California’s School-Debt Shuffle Passes Appellate Muster

(CN) – A state appeals court on Tuesday upheld California’s method of shuffling debts owed to counties for new educational mandates, a scheme school districts say has deprived them of funding for decades.

A First Appellate District panel said the state properly amended and followed educational statutes regarding reimbursements owed to school districts and local governments. In a unanimous decision, the three-judge panel said California has not forced school districts to use local tax revenues to pay for graduation and special education mandates dating to 1983.

“The [special education] mandate is estimated to cost $65 million per year, but school districts and county offices of education receive approximately $3 billion in special education funding,” the 39-page order states. “Given that special education funding is sufficient to cover the costs of the mandate… [the statutes ] do not conflict with article XIII B, section 6 of the California Constitution.”

The appellate ruling comes seven years after the California School Boards Association sued the state for what it said was a failure to fully reimburse schools for implementing new state mandates, specifically a special education behavioral  program and a requirement that high school students take at least two science classes to graduate.

Made up of more than 1,000 K-12 school districts, the association said the Legislature has welded laws over the decades to diminish the state’s responsibility to repay for the implementation of state-mandated programs. It claimed the state’s method of “offsetting” revenues has left schools on the hook for the Legislature’s educational aims.

Writing for the panel, Presiding Justice Barbara Jones called the constitutional requirement that the Legislature must fund its education mandates a “vexing problem.”

Unlike most states which fund education primarily through property taxes, California relies on its general fund budget. This method gives the state more control over the amount divvied to individual school districts and was approved by voters in 1978.

An additional reform was approved by voters in 1988 that requires the state to spend the same percentage of the budget as it used in 1986-1987, including inflation safeguards. The tactic is supposed to give school districts and community colleges a reliable estimate of how much funding to expect from the general fund each year.

Critics claim California’s approach has been amended too many times over the years by opportunistic lawmakers at the schools’ expense. California wildly deferred money for mandated programs between 2003 and 2010, treating the school districts like a bank.

A damning 2010 report by the state’s Legislative Analyst Office revealed the severity of the state’s education debt, pegging the reimbursement backlog at nearly $4 billion.

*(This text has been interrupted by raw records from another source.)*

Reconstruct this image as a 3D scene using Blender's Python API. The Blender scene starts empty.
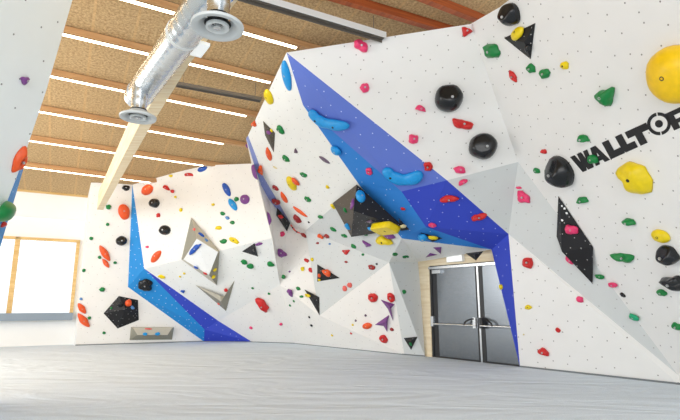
import bpy, bmesh, math, random
from mathutils import Vector, Matrix, noise
from mathutils.bvhtree import BVHTree

SC = bpy.context.scene
COL = SC.collection
R = math.radians

# ------------------------------------------------------------------ survey
FOC, PITCH, EYE = 490.0, R(10.8), Vector((0, 0, 1.15))
CP, SP = math.cos(PITCH), math.sin(PITCH)

def ray(px, py):
    a, b = px - 340.0, 210.0 - py
    return Vector((a, FOC * CP - b * SP, FOC * SP + b * CP))

def at(px, py, d):                       # point at forward distance d (metres)
    r = ray(px, py)
    return EYE + r * (d / r.y)

def fl(px, py, z=0.0):                   # point on the mat
    r = ray(px, py)
    return EYE + r * ((z - EYE.z) / r.z)

def onplane(px, py, p0, n):
    r = ray(px, py)
    return EYE + r * ((p0 - EYE).dot(n) / r.dot(n))

def pl(px, py, a, b, c, off=0.0):        # point on the plane of three points
    n = (b - a).cross(c - a).normalized()
    if n.dot(EYE - a) < 0: n = -n
    return onplane(px, py, a + n * off, n)

# the roof: falls gently away from the camera
VD = Vector((-0.486, 0.874, 0))
UD = Vector((0.874, 0.486, 0))
ROOF_A, ROOF_B = 5.61, 0.15
ROOF_N = Vector((-0.486 * ROOF_B, 0.874 * ROOF_B, 1)).normalized()
ROOF_P = EYE + Vector((0, 0, ROOF_A))
def roof(px, py, off=0.0):
    return onplane(px, py, ROOF_P + Vector((0, 0, -off)), ROOF_N)

# ------------------------------------------------------------------ materials
def lin(c):
    return tuple(((v / 255) / 12.92 if v / 255 <= 0.04045 else ((v / 255 + 0.055) / 1.055) ** 2.4) for v in c) + (1.0,)

def nodes(name):
    m = bpy.data.materials.new(name); m.use_nodes = True
    nt = m.node_tree
    return m, nt, nt.nodes['Principled BSDF']

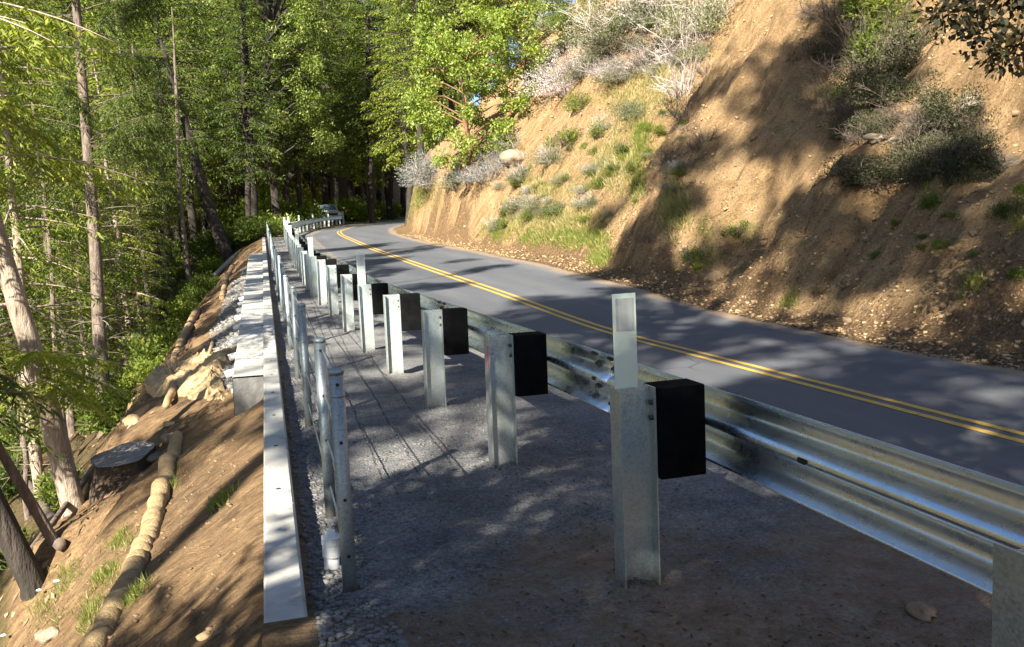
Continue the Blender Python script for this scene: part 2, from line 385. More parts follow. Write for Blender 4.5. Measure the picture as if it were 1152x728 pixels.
def galv(name, base, rough, metal, spangle=22, dirt=.0, splash=False, lo=.62, hi=1.25):
    mt, t, out = newmat(name); c = ocoord(t)
    v = N(t, 'ShaderNodeTexVoronoi'); v.inputs['Scale'].default_value = spangle*6; t.links.new(c, v.inputs['Vector'])
    g = noise(t, mapped(t, c, (1, 1, .4)), 5, 6, .65)
    f = ramp(t, mix(t, .3, g, v.outputs['Color']), [(.25, tuple(b*lo for b in base)), (.5, base), (.8, tuple(min(1, b*hi) for b in base))])
    if dirt:
        f = mix(t, ramp(t, noise(t, mapped(t, c, (1, .5, 1)), 4, 8, .75), [(.6, 0), (.72, dirt)]), f, (.06, .055, .045))
    if splash:
        sp = N(t, 'ShaderNodeSeparateXYZ'); t.links.new(c, sp.inputs[0])
        hh_ = mth(t, 'SUBTRACT', .62, mth(t, 'MULTIPLY', sp.outputs[2], 3.2))
        k_ = ramp(t, mth(t, 'ADD', hh_, mth(t, 'MULTIPLY', mth(t, 'SUBTRACT', noise(t, c, 28, 6, .75), .5), .9)), [(.35, 0), (.75, .8)])
        f = mix(t, k_, f, (.15, .11, .075))
        scr = ramp(t, noise(t, mapped(t, c, (9, 9, .6)), 7, 4, .8), [(.66, 0), (.72, .5)])
        f = mix(t, scr, f, (.20, .20, .19))
    r = ramp(t, noise(t, c, 9, 5, .7), [(.3, rough*.8), (.7, min(1, rough*1.35))])
    pbr(t, out, f, r, metal, g, .12, .004, .5); return mt

M = {}
M['ground'] = ground_material(); M['hill'] = hill_material(); M['asphalt'] = asphalt_material()
M['yellow'] = mat_simple('yellow_road_paint', [(.28, (.20, .13, .05)), (.42, (.46, .29, .055)), (.75, (.60, .39, .08))], 14, .6, bump=.3, bscale=120)
M['post'] = galv('galvanised_post', (.43, .475, .46), .45, .6, splash=True)
M['rail'] = galv('galvanised_rail', (.82, .90, .95), .27, 1.0, 10, .22, lo=.88, hi=1.06)
M['fence'] = galv('galvanised_fence', (.30, .345, .355), .46, .65, splash=True)
M['cable'] = galv('steel_cable', (.6, .63, .65), .35, .9)
M['bolt'] = galv('bolt_steel', (.07, .07, .07), .5, .4)
M['black'] = mat_simple('black_composite', [(.35, (.004, .004, .0045)), (.7, (.008, .008, .008))], 12, .55, bump=.25, bscale=60, rr=(.8, .95), spec=.04)
M['blocktop'] = M['black']
M['plate'] = mat_simple('pale_flexible_plate', [(.3, (.52, .62, .55)), (.7, (.60, .69, .62))], 9, .45, bump=.1)
M['reflector'] = mat_simple('reflective_sheet', [(.35, (.30, .33, .32)), (.65, (.44, .47, .455))], 1.0, .35, 0, .1, stretch=(60, 1, .5))
M['pink'] = mat_simple('pink_marking_paint', [(.35, (.62, .10, .22)), (.7, (.75, .18, .30))], 30, .7)
M['concrete'] = mat_simple('pale_concrete', [(.3, (.16, .15, .13)), (.46, (.37, .36, .325)), (.75, (.50, .485, .44))], 3.4, .85, bump=.4, bscale=70)
M['concrete_raw_shaded'] = mat_simple('rough_concrete_shaded', [(.25, (.07, .068, .066)), (.5, (.13, .128, .124)), (.75, (.22, .215, .205))], 5, .9, bump=.8, bscale=30, dist=.01)  # rough concrete, darkened for the shadow lying on the end face
M['hole'] = mat_simple('dark_hole', [(.3, (.02, .02, .02)), (.7, (.035, .033, .03))], 10, .9)
M['pvc'] = mat_simple('white_pvc', [(.3, (.62, .64, .64)), (.7, (.74, .75, .75))], 14, .35, bump=.08)
M['wattle'] = mat_simple('straw_netting', [(.25, (.20, .13, .062)), (.5, (.37, .26, .13)), (.75, (.50, .37, .2))], 16, .95, bump=1.0, bscale=55, dist=.02, stretch=(1, 2.4, 1))
M['bark_fir'] = mat_simple('fir_bark', [(.25, (.055, .042, .034)), (.5, (.15, .115, .09)), (.75, (.29, .24, .2))], 9, .95, bump=1.0, bscale=22, dist=.03, stretch=(2.2, 2.2, .5))
M['bark_pale'] = mat_simple('pale_fir_bark', [(.25, (.14, .10, .075)), (.5, (.32, .25, .19)), (.75, (.45, .38, .31))], 9, .95, bump=1.0, bscale=22, dist=.03, stretch=(2.2, 2.2, .5))
M['bark_dark'] = mat_simple('dark_bark', [(.25, (.014, .011, .009)), (.5, (.032, .026, .021)), (.75, (.06, .05, .04))], 6, .95, bump=1.0, bscale=15, dist=.04, stretch=(2, 2, .5))  # bark darkened to paint in the forest shade on the trunks
M['bark_red'] = mat_simple('red_brown_bark', [(.3, (.10, .045, .025)), (.7, (.22, .11, .06))], 9, .8, bump=.4)
M['dead'] = mat_simple('dead_wood', [(.3, (.22, .17, .12)), (.7, (.44, .37, .29))], 14, .9, bump=.5, stretch=(3, 3, .7))
M['dead_dark'] = mat_simple('dark_dead_twigs', [(.3, (.07, .052, .04)), (.7, (.17, .13, .1))], 14, .9)
M['dead_grey'] = mat_simple('grey_dry_twigs', [(.3, (.26, .215, .19)), (.7, (.44, .385, .35))], 14, .9)
M['cut'] = mat_simple('weathered_cut_wood', [(.3, (.09, .08, .072)), (.5, (.20, .18, .17)), (.75, (.32, .30, .29))], 7, .85, bump=.5, bscale=25, stretch=(1, 5, 1))
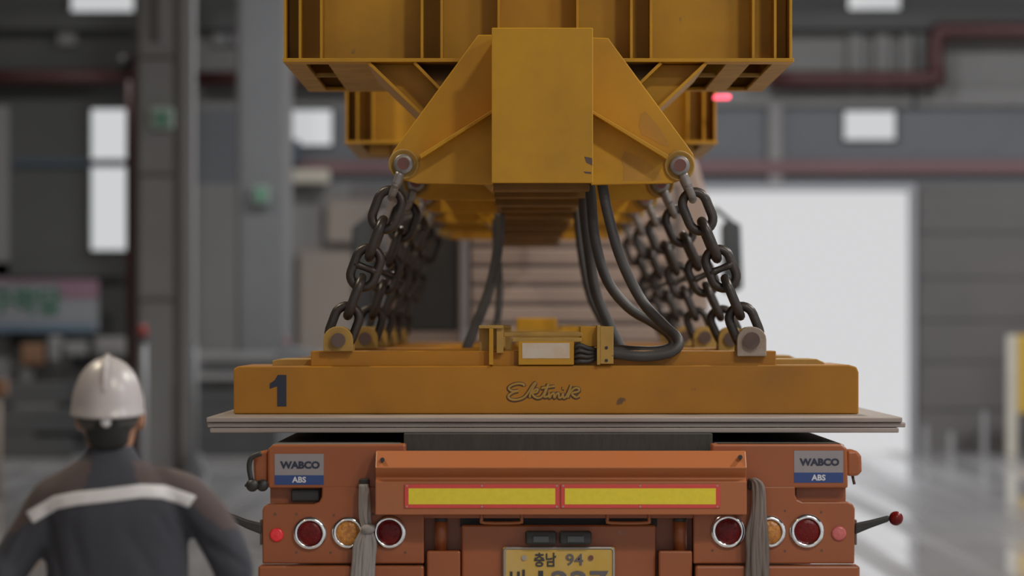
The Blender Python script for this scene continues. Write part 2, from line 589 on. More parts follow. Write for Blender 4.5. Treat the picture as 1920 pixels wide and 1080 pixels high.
# the far wall in horizontal courses, each with its own facing; side tones imitate light
courses = [(0.0, WZ(655, FW), 'clad_brown'), (WZ(655, FW), WZ(345, FW), 'clad_brown'), (WZ(345, FW), WZ(205, FW), 'clad'), (WZ(205, FW), WZ(25, FW), 'concrete'), (WZ(25, FW), ROOF, 'concrete_dark')]
wall_back = None
for ci, (z0, z1, mt) in enumerate(courses):
    xs = sorted({XL, XR, WX(655, FW), WX(365, FW), *[h[0] for h in holes], *[h[1] for h in holes]})
    zs = sorted({z0, z1, *[z for h in holes for z in (h[2], h[3]) if z0 < z < z1]})
    groups = {}
    for i in range(len(zs) - 1):
        zc = (zs[i] + zs[i + 1]) / 2
        run = None
        for j in range(len(xs) - 1):
            xc = (xs[j] + xs[j + 1]) / 2
            if any(h[0] < xc < h[1] and h[2] < zc < h[3] for h in holes):
                continue
            side = 'left' if xc < WX(365, FW) else ('middle' if xc < WX(655, FW) else 'right')
            groups.setdefault(side, []).append((xs[j], xs[j + 1], zs[i], zs[i + 1]))
    for side, rects in groups.items():
        m_ = mt
        if side == 'left':
            m_ = {'clad': 'concrete_dark', 'clad_brown': 'concrete_dark', 'concrete': 'concrete_dark', 'concrete_dark': 'concrete_dark'}[mt]  # darker facing stands in for the weaker light on the left
        if side == 'left' and ci == 0:
            m_ = 'clad_light'
        if side == 'middle' and ci in (0, 1):
            m_ = 'clad_light'
        if side == 'middle' and ci == 2:
            m_ = 'clad'
        mb = MB()
        for q in rects:
            mb.box(q[0], q[1], FW, FW + 0.25, q[2], q[3])
        bmesh.ops.remove_doubles(mb.bm, verts=mb.bm.verts, dist=1e-5)
        if wall_back is None:
            wall_back = structure('wall_back', mb, m_)
        else:
            o = mb.build('wall_course', m_, wall_back)

# windows: frame bars and panes
for k, h in enumerate(holes[:-1]):
    x0, x1, z0, z1 = h
    mb = MB()
    t = 0.03
    mb.box(x0 - t, x0, FW - 0.05, FW + 0.1, z0 - t, z1 + t).box(x1, x1 + t, FW - 0.05, FW + 0.1, z0 - t, z1 + t)
    mb.box(x0, x1, FW - 0.05, FW + 0.1, z0 - t, z0).box(x0, x1, FW - 0.05, FW + 0.1, z1, z1 + t)
    wn = structure('window_%d' % (k + 1), mb, 'concrete_dark')
    MB().box(x0, x1, FW + 0.05, FW + 0.06, z0, z1).build('window_pane', 'pane', wn)
d = holes[-1]
mb = MB()
mb.box(d[1], d[1] + 0.075, FW - 0.12, FW + 0.15, 0, d[3] + 0.1)
mb.box(d[0] - 0.1, d[0], FW - 0.12, FW + 0.15, 0, d[3] + 0.1)
mb.box(d[0], d[1], FW - 0.12, FW + 0.15, d[3], d[3] + 0.1)
structure('door_1', mb, 'jamb')

# wall rails and beams
structure('trim_1', MB().box(WX(556, FW), WX(2000, FW), FW - 0.14, FW, WZ(326, FW), WZ(301, FW)), 'rail_pink', label='faded red rail along the far wall above the open door')
structure('trim_2', MB().box(XL, WX(236, FW), FW - 0.08, FW, WZ(311, FW), WZ(299, FW)), 'rail_blue')
structure('trim_3', MB().box(XL, XR, FW - 0.3, FW, WZ(58, FW), WZ(26, FW)), 'concrete_dark')
structure('trim_4', MB().box(WX(660, FW), XR, FW - 0.1, FW, WZ(200, FW), WZ(168, FW)), 'concrete')
structure('trim_5', MB().box(XL, WX(240, FW), FW - 0.2, FW, WZ(520, FW), WZ(492, FW)), 'concrete_dark')
structure('trim_6', MB().box(WX(0, FW) - 1, WX(20, FW), FW - 0.2, FW, 0, WZ(200, FW)), 'column')
n = 7
for px in (1440, 1590, 1640, 1690, 1710):
    structure('trim_%d' % n, MB().box(WX(px, FW), WX(px + 26, FW), FW - 0.12, FW, WZ(200, FW) if px != 1440 else WZ(345, FW), WZ(64, FW) if px != 1440 else WZ(200, FW)), 'concrete' if px != 1440 else 'clad_light')
    n += 1
for px in (110, 400, 430):
    structure('trim_%d' % n, MB().box(WX(px, FW), WX(px + 34, FW), FW - 0.12, FW, WZ(85, FW), WZ(30, FW)), 'column')
    n += 1
# door-side cladding sheets on the right: each sheet of the wall stands a little proud of the next
zz = [0, 0.62, 1.3, 1.9, 2.5, 3.15, 3.74]
for i in range(len(zz) - 1):
    MB().box(WX(1722, FW), XR, FW - 0.03 - 0.025 * (i % 2), FW + 0.01, zz[i], zz[i + 1] - 0.02).build('cladding_sheet', 'clad_brown', wall_back)


# columns
def h_column(name, pxs, yb, y_top_px, flange='column', web='column', edge='column_edge'):
    a, b, c, d_ = pxs
    zt = ROOF
    o = structure(name, MB().box(WX(a, yb), WX(b, yb), yb + 0.02, yb + 0.5, 0, zt), flange)
    MB().box(WX(a, yb) - 0.05, WX(a, yb), yb - 0.03, yb + 0.5, 0, zt).build('column_flange', edge, o)
    MB().box(WX(b, yb), WX(c, yb), yb, yb + 0.45, 0, zt).build('column_flange', edge, o)
    MB().box(WX(c, yb), WX(d_, yb), yb + 0.05, yb + 0.5, 0, zt).build('column_flange', web, o)
    return o


col1 = h_column('column', (262, 326, 340, 361), 46.0, 0)
MB().box(WX(288, 46), WX(300, 46), 45.9, 46.05, WZ(78, 46), ROOF).build('column_rib', 'column_edge', col1)
for z in (2.1, 3.6, 5.0):
    MB().box(WX(262, 46), WX(326, 46), 45.985, 46.05, z, z + 0.03).build('column_seam', 'column_edge', col1)
MB().prism([(360, 850), (345, 905), (395, 905), (372, 850)], 45.7, 46.3, 46.0).build('column_foot', 'column_pale', col1)
col2 = structure('column.001', MB().box(WX(450, 52), WX(528, 52), 52, 52.5, 0, ROOF), 'column_pale')
MB().box(WX(528, 52), WX(545, 52), 52.1, 52.5, 0, ROOF).build('column_flange', 'column', col2)
MB().box(WX(444, 52), WX(450, 52), 51.95, 52.5, 0, ROOF).build('column_flange', 'column_edge', col2)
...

Since the report and under Gov. Jerry Brown’s consecutive terms, the state has chipped away at the backlog through one-time payments. A 2017 analyst office update said the state spent $5.1 billion to reduce the backlog to an estimated $1.1 billion, and that 60 percent of school districts no longer have mandate claims.

But the appellants – the association and a collection of individual school districts – argued the state has abused the funding mandate by arbitrarily deciding that portions of the districts’ yearly allotments counted toward the new mandates.

The appellants claimed the state broadly interpreted funding statutes and enacted illegal education codes to eliminate the Legislature’s reimbursement responsibilities.

While the panel agreed the “Legislature may have largely eliminated the state’s obligation,” it ruled it was done legally as to the graduation mandate.

“Here, given that the state, through its budget acts, provides funding to school districts and county offices of education in amounts it deems sufficient to ensure the local entities do not have to rely on local revenues to pay the costs of the graduation mandate, we discern no conflict with article XIII B, section 6 of the California Constitution,” Jones wrote in the partially published opinion.

A spokesman for the association said it was still in the process of discussing the ruling with its attorneys.

The panel affirmed the lower court’s decision that the state did not violate three separate statutes and it does not violate a separation of powers doctrine.

However, the panel reversed the trial court’s 2015 denial of the association’s motion for leave to amend and dismissal of its remaining causes of action. The matter will be remanded to Alameda County Superior Court, with the association given leave to amend three causes of actions not discussed in Tuesday’s ruling.

Justices Mark Simons and Henry Needham Jr. rounded out the panel.